As if, by using different words to describe the process, the end result would be different. As if, by calling the "scale-backs" involuntary it would take the sting away from the people who's paychecks would stop coming in a matter of weeks.

"We achieved our work force reduction goal with a vast majority of the staff reductions coming from attrition, open positions and voluntary separations," said Judy Berman, the media group's senior vice president of marketing. "A small number of involuntary separations did occur. ... However, we did work to minimize the number of involuntary separations and to ensure that The Sun will continue award-winning coverage and serve readers."
Twenty percent of the newsroom reporters are now gone according to the reports late Friday. That means fewer people checking facts, fewer writers pounding on keyboards, and fewer folks using their words to earn their living.

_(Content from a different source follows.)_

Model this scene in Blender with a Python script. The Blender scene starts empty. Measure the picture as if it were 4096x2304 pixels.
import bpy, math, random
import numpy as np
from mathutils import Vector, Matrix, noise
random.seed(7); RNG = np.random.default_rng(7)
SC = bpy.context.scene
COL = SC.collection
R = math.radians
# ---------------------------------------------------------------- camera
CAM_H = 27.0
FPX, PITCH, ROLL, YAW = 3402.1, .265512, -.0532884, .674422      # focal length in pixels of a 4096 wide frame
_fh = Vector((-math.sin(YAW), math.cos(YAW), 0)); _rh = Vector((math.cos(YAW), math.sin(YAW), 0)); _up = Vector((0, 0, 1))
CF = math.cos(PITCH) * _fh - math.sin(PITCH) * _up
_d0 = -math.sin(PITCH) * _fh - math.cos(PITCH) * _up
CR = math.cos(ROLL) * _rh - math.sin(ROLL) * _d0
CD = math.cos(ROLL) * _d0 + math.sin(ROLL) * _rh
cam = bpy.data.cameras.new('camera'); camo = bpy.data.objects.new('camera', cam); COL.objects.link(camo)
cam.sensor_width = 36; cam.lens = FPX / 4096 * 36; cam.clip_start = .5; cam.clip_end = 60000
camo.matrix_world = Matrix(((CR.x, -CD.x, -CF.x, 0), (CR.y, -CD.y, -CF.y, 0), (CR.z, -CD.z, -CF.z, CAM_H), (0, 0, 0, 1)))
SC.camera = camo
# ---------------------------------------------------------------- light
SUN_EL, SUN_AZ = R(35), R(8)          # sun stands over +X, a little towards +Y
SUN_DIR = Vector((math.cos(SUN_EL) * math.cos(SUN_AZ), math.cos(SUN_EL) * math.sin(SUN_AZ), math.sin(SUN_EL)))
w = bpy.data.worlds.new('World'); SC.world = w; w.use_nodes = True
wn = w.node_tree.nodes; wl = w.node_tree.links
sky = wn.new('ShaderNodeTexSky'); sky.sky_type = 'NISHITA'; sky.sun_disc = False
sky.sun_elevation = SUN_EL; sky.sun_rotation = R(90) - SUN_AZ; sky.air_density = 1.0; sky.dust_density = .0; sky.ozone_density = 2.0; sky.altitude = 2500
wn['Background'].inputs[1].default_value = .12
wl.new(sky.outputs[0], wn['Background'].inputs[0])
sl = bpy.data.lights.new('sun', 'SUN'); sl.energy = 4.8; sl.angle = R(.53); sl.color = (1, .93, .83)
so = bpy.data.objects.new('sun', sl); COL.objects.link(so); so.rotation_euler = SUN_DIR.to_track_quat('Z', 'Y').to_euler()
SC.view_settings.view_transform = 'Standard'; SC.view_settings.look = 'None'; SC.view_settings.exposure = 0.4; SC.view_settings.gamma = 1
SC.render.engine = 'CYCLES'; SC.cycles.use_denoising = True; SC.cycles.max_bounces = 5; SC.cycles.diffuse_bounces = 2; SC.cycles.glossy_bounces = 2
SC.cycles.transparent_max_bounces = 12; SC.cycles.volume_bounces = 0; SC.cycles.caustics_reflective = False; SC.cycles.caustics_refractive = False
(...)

Newspapers and most forms of media are struggling for survival these days. The writing was on the wall up to 20 years ago as smaller media outlets were consumed by the larger ones, the networks gobbled up the local stations, the community newspapers were eaten up by the larger regional papers, survival of the fittest means bigger is better.
The actual pages are smaller now, and the staff writing the copy shrinks along with it. The only thing left to do now is wait and wonder how long.... how long the rolls of newsprint will keep rolling in Baltimore. How long the people who call themselves journalists can afford to keep earning a living by writing for a dying industry. How long until the readers demand a full staff of writiers to cover the Baltimore beats, the police, City Hall, and the State House.
I'm guessing the only outcry heard from this latest butchering of a once proud paper will be from those poor folks who thought they had invested in a stable career that would take them thru the sunset of their lives. But the Sun has already set on them.